The commission concluded that, despite repeated accusations that bin Laden was hiding somewhere in Pakistan, none of these “were ever systematically checked out or discussed at any level within the government.” While the report does concluded that there was no evidence of active connivance to shield bin Laden, it nevertheless lays out charges of “culpable negligence and incompetence at almost all levels of government”—the placement of a fortress-like structure near Pakistan’s military academy representing a failure of many in authority to ask the right questions. Not only could the relevant agencies (especially the ISI) not uncover bin Laden’s compound, it could neither detect the CIA’s surveillance efforts, nor could its military see the raid as it happened or prepare a plausible response to it, given, the report claims, the U.S.’s overwhelming technological and military superiority.

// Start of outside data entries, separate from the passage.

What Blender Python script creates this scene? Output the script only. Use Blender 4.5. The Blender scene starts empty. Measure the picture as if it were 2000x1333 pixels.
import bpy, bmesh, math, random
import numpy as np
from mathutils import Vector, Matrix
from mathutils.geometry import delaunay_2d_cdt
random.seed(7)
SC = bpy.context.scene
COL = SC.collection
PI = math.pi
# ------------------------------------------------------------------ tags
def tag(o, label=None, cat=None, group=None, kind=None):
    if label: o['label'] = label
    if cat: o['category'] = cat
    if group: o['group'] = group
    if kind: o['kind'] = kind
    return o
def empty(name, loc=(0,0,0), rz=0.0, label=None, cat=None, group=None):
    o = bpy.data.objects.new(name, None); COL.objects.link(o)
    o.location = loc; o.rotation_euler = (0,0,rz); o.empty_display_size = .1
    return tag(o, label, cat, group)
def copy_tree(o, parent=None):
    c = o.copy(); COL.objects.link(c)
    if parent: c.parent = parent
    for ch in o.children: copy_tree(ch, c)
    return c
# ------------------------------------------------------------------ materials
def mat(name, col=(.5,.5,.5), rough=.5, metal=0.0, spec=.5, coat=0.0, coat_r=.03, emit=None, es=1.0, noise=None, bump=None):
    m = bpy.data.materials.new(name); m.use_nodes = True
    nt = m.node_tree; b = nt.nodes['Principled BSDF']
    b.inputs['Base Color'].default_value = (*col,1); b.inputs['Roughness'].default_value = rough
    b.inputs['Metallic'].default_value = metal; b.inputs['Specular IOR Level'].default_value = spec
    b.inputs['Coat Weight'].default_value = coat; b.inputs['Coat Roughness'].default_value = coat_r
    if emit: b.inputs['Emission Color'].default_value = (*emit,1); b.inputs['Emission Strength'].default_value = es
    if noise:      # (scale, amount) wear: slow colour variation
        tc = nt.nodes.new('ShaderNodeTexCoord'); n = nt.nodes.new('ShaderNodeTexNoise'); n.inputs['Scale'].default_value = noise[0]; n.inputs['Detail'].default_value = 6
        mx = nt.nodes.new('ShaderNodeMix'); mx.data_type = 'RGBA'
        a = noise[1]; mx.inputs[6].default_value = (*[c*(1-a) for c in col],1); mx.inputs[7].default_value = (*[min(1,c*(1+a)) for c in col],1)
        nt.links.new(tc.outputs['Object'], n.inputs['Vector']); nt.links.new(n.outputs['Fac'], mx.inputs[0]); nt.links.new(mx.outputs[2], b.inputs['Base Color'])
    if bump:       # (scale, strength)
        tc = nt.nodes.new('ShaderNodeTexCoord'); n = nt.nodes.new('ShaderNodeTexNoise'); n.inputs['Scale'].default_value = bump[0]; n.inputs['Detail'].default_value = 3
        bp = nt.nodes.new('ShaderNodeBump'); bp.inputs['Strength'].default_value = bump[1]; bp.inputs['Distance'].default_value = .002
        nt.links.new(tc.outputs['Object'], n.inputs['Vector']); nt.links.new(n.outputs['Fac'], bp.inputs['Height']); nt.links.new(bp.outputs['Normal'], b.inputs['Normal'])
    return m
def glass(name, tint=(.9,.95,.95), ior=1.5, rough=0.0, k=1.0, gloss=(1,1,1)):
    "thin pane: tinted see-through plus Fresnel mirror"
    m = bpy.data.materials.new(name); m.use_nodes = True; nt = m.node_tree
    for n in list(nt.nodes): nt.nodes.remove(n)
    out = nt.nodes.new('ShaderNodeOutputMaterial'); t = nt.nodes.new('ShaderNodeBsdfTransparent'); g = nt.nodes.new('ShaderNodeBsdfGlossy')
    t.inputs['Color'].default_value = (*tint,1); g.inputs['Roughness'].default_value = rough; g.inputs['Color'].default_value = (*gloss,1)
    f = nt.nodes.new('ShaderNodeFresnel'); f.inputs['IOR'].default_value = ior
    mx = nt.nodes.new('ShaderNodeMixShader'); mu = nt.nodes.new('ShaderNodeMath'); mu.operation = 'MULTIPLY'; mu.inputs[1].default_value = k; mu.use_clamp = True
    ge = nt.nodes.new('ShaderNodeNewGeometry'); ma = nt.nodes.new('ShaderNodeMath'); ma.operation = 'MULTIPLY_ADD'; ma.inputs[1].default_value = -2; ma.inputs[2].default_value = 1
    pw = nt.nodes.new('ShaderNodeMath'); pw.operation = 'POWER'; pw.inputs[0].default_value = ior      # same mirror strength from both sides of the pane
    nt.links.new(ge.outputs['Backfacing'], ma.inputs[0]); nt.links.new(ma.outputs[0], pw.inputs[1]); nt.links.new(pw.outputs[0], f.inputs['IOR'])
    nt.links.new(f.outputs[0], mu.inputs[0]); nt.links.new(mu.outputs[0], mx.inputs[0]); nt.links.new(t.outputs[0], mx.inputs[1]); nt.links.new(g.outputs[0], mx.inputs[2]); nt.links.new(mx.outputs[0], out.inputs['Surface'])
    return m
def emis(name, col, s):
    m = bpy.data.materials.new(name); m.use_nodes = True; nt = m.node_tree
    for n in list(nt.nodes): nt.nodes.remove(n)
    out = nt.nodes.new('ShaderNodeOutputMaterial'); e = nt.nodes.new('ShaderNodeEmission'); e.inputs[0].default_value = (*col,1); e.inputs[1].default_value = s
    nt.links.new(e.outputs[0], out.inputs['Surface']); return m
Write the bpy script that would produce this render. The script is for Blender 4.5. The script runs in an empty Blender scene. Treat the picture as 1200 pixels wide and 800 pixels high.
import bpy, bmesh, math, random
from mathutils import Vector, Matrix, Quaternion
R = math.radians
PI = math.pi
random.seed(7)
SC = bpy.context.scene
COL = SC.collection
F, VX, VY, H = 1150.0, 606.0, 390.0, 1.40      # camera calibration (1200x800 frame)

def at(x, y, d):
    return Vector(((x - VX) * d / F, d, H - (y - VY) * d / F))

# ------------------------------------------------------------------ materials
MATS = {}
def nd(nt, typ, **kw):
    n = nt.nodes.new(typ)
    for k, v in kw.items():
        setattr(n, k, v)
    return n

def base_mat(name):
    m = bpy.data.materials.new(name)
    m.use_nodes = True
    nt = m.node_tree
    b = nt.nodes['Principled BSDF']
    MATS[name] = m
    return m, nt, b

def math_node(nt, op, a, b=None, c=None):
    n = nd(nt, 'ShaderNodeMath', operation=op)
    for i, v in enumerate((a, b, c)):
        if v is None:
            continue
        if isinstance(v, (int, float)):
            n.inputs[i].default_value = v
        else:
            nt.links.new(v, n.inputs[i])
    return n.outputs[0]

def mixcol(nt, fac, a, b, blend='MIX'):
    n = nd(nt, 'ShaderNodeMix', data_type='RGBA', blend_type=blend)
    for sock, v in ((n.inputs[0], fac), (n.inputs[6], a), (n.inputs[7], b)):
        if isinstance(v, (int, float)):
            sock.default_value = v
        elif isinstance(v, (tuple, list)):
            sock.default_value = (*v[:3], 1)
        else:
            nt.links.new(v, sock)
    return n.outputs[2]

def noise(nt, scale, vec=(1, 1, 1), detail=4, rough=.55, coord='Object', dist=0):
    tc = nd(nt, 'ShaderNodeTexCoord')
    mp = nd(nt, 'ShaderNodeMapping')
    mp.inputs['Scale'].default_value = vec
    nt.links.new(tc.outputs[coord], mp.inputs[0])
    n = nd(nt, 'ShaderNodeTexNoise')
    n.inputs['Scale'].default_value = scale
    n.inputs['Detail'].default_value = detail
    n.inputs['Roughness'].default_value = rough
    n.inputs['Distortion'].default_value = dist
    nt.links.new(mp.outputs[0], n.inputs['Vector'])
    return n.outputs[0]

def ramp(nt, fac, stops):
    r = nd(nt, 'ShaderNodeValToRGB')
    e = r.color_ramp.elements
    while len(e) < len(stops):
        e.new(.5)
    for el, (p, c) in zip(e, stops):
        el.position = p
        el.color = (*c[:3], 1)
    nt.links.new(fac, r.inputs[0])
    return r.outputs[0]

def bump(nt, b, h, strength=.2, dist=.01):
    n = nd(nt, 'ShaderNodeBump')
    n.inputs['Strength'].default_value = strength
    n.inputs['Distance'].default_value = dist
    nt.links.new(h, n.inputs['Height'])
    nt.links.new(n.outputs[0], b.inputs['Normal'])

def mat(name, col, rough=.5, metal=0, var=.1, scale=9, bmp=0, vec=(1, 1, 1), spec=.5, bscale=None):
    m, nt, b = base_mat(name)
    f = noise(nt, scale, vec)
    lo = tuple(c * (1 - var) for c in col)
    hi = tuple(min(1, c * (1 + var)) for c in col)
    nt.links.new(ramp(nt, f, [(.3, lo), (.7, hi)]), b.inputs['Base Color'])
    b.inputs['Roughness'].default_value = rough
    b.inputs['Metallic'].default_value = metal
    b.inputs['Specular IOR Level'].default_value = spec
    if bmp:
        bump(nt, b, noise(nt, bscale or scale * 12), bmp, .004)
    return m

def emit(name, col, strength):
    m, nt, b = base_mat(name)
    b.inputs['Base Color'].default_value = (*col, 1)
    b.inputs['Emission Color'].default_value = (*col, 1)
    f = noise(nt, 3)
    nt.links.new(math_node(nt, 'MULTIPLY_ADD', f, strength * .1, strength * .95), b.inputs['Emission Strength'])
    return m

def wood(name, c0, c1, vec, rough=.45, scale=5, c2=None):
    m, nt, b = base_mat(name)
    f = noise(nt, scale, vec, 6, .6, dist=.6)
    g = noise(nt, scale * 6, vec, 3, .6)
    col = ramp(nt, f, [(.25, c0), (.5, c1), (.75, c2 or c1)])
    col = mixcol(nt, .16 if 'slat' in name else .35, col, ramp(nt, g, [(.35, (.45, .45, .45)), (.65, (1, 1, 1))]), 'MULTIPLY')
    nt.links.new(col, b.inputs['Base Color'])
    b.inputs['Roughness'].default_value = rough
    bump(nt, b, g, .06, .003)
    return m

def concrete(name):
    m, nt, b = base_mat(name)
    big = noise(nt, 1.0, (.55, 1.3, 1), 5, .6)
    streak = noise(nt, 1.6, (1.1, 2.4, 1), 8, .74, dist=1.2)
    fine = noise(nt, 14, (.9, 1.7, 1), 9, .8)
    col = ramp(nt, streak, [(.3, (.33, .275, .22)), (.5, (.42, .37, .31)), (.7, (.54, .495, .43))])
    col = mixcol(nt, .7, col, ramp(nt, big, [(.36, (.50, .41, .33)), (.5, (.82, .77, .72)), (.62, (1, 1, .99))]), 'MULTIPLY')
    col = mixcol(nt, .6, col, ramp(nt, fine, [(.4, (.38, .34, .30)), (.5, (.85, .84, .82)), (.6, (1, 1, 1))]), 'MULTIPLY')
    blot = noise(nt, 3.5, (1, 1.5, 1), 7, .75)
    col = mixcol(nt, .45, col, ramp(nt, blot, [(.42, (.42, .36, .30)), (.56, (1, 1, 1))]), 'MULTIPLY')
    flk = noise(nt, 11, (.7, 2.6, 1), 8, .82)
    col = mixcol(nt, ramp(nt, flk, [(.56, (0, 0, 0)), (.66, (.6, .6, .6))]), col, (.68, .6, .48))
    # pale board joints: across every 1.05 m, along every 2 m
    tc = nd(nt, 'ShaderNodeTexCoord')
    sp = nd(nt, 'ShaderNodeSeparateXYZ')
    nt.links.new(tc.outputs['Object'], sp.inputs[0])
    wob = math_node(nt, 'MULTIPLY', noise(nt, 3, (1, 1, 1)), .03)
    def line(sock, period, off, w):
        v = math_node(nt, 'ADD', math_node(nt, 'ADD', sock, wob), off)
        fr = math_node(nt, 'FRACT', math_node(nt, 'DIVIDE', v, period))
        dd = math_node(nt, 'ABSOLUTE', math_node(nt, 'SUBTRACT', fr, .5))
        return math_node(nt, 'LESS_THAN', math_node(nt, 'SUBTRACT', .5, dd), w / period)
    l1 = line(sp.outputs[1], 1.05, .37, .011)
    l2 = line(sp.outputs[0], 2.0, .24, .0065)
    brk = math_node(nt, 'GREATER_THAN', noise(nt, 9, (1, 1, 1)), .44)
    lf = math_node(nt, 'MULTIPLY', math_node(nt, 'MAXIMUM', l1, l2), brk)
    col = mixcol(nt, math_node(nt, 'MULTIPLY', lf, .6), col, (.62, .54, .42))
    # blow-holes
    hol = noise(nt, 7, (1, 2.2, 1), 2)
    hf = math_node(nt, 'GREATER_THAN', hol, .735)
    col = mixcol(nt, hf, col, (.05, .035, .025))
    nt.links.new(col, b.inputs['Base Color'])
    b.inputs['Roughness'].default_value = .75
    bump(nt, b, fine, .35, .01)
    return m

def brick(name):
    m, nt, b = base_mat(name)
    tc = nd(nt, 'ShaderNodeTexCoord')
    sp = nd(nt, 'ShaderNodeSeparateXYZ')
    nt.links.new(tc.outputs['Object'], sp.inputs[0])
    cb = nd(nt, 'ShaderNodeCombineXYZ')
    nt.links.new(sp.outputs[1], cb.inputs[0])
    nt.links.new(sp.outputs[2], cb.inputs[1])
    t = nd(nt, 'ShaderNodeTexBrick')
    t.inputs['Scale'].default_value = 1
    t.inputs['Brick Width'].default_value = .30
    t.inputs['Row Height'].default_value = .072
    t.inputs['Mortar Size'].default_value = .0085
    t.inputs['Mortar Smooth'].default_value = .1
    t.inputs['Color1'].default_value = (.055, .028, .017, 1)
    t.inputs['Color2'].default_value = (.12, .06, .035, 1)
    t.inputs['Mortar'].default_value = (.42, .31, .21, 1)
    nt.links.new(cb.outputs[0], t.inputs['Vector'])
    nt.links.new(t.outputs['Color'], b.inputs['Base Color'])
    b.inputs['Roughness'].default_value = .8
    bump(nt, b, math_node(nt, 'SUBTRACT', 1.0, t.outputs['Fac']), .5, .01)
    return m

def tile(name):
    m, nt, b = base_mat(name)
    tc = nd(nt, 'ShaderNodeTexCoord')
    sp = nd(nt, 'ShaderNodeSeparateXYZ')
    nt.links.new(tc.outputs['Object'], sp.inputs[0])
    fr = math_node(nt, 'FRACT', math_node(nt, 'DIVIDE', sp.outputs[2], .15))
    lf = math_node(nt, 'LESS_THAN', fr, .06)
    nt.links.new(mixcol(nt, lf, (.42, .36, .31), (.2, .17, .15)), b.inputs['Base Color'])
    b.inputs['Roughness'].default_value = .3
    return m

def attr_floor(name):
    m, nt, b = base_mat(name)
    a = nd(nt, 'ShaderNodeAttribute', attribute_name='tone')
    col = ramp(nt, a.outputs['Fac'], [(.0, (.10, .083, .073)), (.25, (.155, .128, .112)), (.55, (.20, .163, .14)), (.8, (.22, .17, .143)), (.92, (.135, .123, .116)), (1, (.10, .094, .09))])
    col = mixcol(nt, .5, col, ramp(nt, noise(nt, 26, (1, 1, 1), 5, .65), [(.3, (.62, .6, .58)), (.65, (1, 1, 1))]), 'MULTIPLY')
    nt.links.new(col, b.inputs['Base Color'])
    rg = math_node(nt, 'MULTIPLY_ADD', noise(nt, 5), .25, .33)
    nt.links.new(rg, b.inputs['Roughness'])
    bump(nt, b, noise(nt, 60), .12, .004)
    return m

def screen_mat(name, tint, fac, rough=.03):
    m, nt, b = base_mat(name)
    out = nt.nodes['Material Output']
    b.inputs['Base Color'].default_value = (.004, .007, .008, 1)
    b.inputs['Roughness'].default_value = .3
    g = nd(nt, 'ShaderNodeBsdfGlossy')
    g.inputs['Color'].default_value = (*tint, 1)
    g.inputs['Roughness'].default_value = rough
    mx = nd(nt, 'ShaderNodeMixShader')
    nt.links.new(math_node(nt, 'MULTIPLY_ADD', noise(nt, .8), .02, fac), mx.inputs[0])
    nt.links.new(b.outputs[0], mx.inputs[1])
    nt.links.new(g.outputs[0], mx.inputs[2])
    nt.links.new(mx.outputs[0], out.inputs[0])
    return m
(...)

What is noteworthy is how directly and forthrightly the report draws a line from the tactical failures of May 2 to the crisis of civil-military relations with Pakistan’s national security establishment. This excerpt in particular stands out for its encapsulation of the current issues:

It is the long standing deviation from this fundamental principle [civilian control of the military] of good governance that resulted in Pakistan losing its eastern wing more than 40 years ago and which has ensured continuing instability, insecurity, and the dis-empowerment and alienation of significant segments of the people of Pakistan to this day.

The report’s recommendations all involve greater coordination and oversight at the behest of Pakistan’s civilian leadership, including the creation of a National Security Council, and the appointment of a civilian National Security Adviser. Whether these measures are an adequate beginning, or whether this report can even start a long-overdue elite debate toward that end, remains to be seen.